> Brief:
Write out each record again exactly as it stands.
══ Input for this task
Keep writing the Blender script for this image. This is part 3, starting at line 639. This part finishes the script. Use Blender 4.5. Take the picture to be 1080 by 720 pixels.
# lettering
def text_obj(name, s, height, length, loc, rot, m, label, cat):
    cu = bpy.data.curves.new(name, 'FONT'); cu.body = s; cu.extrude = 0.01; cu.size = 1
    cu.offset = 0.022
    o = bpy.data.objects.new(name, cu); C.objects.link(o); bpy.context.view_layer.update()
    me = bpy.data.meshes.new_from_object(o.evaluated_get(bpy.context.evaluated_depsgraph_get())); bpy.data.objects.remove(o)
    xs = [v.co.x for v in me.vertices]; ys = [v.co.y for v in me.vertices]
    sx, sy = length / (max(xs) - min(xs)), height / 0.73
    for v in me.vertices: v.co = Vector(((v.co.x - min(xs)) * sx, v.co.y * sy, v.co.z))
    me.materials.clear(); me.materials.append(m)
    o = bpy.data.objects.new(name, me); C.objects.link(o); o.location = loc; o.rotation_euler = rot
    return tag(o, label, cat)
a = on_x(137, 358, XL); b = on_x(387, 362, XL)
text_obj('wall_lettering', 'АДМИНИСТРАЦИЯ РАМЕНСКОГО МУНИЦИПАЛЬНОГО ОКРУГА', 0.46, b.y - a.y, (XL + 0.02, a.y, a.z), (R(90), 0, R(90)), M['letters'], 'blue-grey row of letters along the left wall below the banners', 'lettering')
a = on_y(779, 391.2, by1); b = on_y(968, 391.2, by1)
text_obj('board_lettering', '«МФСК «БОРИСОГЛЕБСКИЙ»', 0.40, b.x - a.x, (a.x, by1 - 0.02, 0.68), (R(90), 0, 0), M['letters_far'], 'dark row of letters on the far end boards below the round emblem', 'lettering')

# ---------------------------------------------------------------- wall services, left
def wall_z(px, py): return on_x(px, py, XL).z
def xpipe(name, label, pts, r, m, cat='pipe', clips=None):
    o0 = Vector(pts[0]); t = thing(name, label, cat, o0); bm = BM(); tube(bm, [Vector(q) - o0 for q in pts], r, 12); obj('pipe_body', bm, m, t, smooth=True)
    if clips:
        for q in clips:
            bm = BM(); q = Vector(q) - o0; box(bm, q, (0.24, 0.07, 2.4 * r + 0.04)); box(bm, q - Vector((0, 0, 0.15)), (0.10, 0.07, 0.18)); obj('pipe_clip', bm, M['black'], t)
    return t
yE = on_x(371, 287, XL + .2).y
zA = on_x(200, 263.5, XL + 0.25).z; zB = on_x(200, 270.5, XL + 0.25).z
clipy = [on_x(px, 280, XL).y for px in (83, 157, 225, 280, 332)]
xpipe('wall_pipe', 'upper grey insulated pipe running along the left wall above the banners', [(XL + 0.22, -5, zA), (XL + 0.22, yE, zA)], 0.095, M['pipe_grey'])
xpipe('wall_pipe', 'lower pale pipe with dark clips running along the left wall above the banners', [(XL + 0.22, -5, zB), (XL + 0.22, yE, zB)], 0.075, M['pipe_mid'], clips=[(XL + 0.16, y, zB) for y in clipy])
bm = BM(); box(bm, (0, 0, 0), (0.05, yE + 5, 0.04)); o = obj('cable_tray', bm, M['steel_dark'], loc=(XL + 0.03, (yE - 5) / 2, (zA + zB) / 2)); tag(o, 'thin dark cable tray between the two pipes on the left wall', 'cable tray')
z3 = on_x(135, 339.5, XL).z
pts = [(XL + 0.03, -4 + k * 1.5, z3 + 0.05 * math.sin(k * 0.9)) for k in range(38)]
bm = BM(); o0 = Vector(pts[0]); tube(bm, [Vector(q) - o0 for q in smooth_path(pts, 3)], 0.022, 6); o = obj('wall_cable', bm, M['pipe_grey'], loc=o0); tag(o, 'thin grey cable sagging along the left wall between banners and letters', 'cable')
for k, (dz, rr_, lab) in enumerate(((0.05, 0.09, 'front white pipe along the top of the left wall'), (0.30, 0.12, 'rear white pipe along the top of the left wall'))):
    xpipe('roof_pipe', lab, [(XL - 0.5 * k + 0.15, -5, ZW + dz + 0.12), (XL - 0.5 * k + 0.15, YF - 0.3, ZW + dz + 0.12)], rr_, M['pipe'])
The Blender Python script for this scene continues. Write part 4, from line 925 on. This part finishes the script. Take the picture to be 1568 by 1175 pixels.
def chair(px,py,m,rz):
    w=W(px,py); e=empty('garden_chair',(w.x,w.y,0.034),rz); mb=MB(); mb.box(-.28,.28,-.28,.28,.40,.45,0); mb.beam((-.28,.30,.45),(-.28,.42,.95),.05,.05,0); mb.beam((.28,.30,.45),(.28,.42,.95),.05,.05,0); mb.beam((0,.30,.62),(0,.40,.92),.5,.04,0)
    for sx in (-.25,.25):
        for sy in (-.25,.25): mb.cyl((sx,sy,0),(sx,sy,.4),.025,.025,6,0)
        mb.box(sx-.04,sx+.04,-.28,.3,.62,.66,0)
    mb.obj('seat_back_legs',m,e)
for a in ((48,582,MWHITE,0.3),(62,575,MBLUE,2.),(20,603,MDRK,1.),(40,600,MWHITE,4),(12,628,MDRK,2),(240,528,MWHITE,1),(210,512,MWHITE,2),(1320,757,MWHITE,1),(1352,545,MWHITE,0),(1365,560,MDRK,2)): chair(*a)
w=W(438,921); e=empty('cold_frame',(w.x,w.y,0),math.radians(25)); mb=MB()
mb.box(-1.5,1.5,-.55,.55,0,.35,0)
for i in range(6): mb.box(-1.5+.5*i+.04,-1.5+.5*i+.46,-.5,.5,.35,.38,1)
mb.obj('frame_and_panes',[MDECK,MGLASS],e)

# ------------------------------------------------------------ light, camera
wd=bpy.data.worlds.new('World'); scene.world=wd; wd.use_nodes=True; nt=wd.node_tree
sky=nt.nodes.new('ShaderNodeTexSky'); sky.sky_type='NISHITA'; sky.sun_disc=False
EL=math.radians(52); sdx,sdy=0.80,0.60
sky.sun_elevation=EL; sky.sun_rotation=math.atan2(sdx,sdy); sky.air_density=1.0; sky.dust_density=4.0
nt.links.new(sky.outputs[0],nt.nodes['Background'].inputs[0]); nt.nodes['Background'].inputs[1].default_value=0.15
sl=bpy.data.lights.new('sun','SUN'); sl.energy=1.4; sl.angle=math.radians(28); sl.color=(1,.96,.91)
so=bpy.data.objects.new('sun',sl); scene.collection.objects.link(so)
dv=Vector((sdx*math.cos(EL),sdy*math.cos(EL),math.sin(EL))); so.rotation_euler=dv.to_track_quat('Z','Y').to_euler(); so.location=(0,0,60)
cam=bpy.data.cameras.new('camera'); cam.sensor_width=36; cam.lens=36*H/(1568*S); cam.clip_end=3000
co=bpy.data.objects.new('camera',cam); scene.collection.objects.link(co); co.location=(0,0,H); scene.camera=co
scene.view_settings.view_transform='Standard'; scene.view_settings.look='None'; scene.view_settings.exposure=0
════
> Result below:
Keep writing the Blender script for this image. This is part 3, starting at line 639. This part finishes the script. Use Blender 4.5. Take the picture to be 1080 by 720 pixels.
# lettering
def text_obj(name, s, height, length, loc, rot, m, label, cat):
    cu = bpy.data.curves.new(name, 'FONT'); cu.body = s; cu.extrude = 0.01; cu.size = 1
    cu.offset = 0.022
    o = bpy.data.objects.new(name, cu); C.objects.link(o); bpy.context.view_layer.update()
    me = bpy.data.meshes.new_from_object(o.evaluated_get(bpy.context.evaluated_depsgraph_get())); bpy.data.objects.remove(o)
    xs = [v.co.x for v in me.vertices]; ys = [v.co.y for v in me.vertices]
    sx, sy = length / (max(xs) - min(xs)), height / 0.73
    for v in me.vertices: v.co = Vector(((v.co.x - min(xs)) * sx, v.co.y * sy, v.co.z))
    me.materials.clear(); me.materials.append(m)
    o = bpy.data.objects.new(name, me); C.objects.link(o); o.location = loc; o.rotation_euler = rot
    return tag(o, label, cat)
a = on_x(137, 358, XL); b = on_x(387, 362, XL)
text_obj('wall_lettering', 'АДМИНИСТРАЦИЯ РАМЕНСКОГО МУНИЦИПАЛЬНОГО ОКРУГА', 0.46, b.y - a.y, (XL + 0.02, a.y, a.z), (R(90), 0, R(90)), M['letters'], 'blue-grey row of letters along the left wall below the banners', 'lettering')
a = on_y(779, 391.2, by1); b = on_y(968, 391.2, by1)
text_obj('board_lettering', '«МФСК «БОРИСОГЛЕБСКИЙ»', 0.40, b.x - a.x, (a.x, by1 - 0.02, 0.68), (R(90), 0, 0), M['letters_far'], 'dark row of letters on the far end boards below the round emblem', 'lettering')

# ---------------------------------------------------------------- wall services, left
def wall_z(px, py): return on_x(px, py, XL).z
def xpipe(name, label, pts, r, m, cat='pipe', clips=None):
    o0 = Vector(pts[0]); t = thing(name, label, cat, o0); bm = BM(); tube(bm, [Vector(q) - o0 for q in pts], r, 12); obj('pipe_body', bm, m, t, smooth=True)
    if clips:
        for q in clips:
            bm = BM(); q = Vector(q) - o0; box(bm, q, (0.24, 0.07, 2.4 * r + 0.04)); box(bm, q - Vector((0, 0, 0.15)), (0.10, 0.07, 0.18)); obj('pipe_clip', bm, M['black'], t)
    return t
yE = on_x(371, 287, XL + .2).y
zA = on_x(200, 263.5, XL + 0.25).z; zB = on_x(200, 270.5, XL + 0.25).z
clipy = [on_x(px, 280, XL).y for px in (83, 157, 225, 280, 332)]
xpipe('wall_pipe', 'upper grey insulated pipe running along the left wall above the banners', [(XL + 0.22, -5, zA), (XL + 0.22, yE, zA)], 0.095, M['pipe_grey'])
xpipe('wall_pipe', 'lower pale pipe with dark clips running along the left wall above the banners', [(XL + 0.22, -5, zB), (XL + 0.22, yE, zB)], 0.075, M['pipe_mid'], clips=[(XL + 0.16, y, zB) for y in clipy])
bm = BM(); box(bm, (0, 0, 0), (0.05, yE + 5, 0.04)); o = obj('cable_tray', bm, M['steel_dark'], loc=(XL + 0.03, (yE - 5) / 2, (zA + zB) / 2)); tag(o, 'thin dark cable tray between the two pipes on the left wall', 'cable tray')
z3 = on_x(135, 339.5, XL).z
pts = [(XL + 0.03, -4 + k * 1.5, z3 + 0.05 * math.sin(k * 0.9)) for k in range(38)]
bm = BM(); o0 = Vector(pts[0]); tube(bm, [Vector(q) - o0 for q in smooth_path(pts, 3)], 0.022, 6); o = obj('wall_cable', bm, M['pipe_grey'], loc=o0); tag(o, 'thin grey cable sagging along the left wall between banners and letters', 'cable')
for k, (dz, rr_, lab) in enumerate(((0.05, 0.09, 'front white pipe along the top of the left wall'), (0.30, 0.12, 'rear white pipe along the top of the left wall'))):
    xpipe('roof_pipe', lab, [(XL - 0.5 * k + 0.15, -5, ZW + dz + 0.12), (XL - 0.5 * k + 0.15, YF - 0.3, ZW + dz + 0.12)], rr_, M['pipe'])
The Blender Python script for this scene continues. Write part 4, from line 925 on. This part finishes the script. Take the picture to be 1568 by 1175 pixels.
def chair(px,py,m,rz):
    w=W(px,py); e=empty('garden_chair',(w.x,w.y,0.034),rz); mb=MB(); mb.box(-.28,.28,-.28,.28,.40,.45,0); mb.beam((-.28,.30,.45),(-.28,.42,.95),.05,.05,0); mb.beam((.28,.30,.45),(.28,.42,.95),.05,.05,0); mb.beam((0,.30,.62),(0,.40,.92),.5,.04,0)
    for sx in (-.25,.25):
        for sy in (-.25,.25): mb.cyl((sx,sy,0),(sx,sy,.4),.025,.025,6,0)
        mb.box(sx-.04,sx+.04,-.28,.3,.62,.66,0)
    mb.obj('seat_back_legs',m,e)
for a in ((48,582,MWHITE,0.3),(62,575,MBLUE,2.),(20,603,MDRK,1.),(40,600,MWHITE,4),(12,628,MDRK,2),(240,528,MWHITE,1),(210,512,MWHITE,2),(1320,757,MWHITE,1),(1352,545,MWHITE,0),(1365,560,MDRK,2)): chair(*a)
w=W(438,921); e=empty('cold_frame',(w.x,w.y,0),math.radians(25)); mb=MB()
mb.box(-1.5,1.5,-.55,.55,0,.35,0)
for i in range(6): mb.box(-1.5+.5*i+.04,-1.5+.5*i+.46,-.5,.5,.35,.38,1)
mb.obj('frame_and_panes',[MDECK,MGLASS],e)

# ------------------------------------------------------------ light, camera
wd=bpy.data.worlds.new('World'); scene.world=wd; wd.use_nodes=True; nt=wd.node_tree
sky=nt.nodes.new('ShaderNodeTexSky'); sky.sky_type='NISHITA'; sky.sun_disc=False
EL=math.radians(52); sdx,sdy=0.80,0.60
sky.sun_elevation=EL; sky.sun_rotation=math.atan2(sdx,sdy); sky.air_density=1.0; sky.dust_density=4.0
nt.links.new(sky.outputs[0],nt.nodes['Background'].inputs[0]); nt.nodes['Background'].inputs[1].default_value=0.15
sl=bpy.data.lights.new('sun','SUN'); sl.energy=1.4; sl.angle=math.radians(28); sl.color=(1,.96,.91)
so=bpy.data.objects.new('sun',sl); scene.collection.objects.link(so)
dv=Vector((sdx*math.cos(EL),sdy*math.cos(EL),math.sin(EL))); so.rotation_euler=dv.to_track_quat('Z','Y').to_euler(); so.location=(0,0,60)
cam=bpy.data.cameras.new('camera'); cam.sensor_width=36; cam.lens=36*H/(1568*S); cam.clip_end=3000
co=bpy.data.objects.new('camera',cam); scene.collection.objects.link(co); co.location=(0,0,H); scene.camera=co
scene.view_settings.view_transform='Standard'; scene.view_settings.look='None'; scene.view_settings.exposure=0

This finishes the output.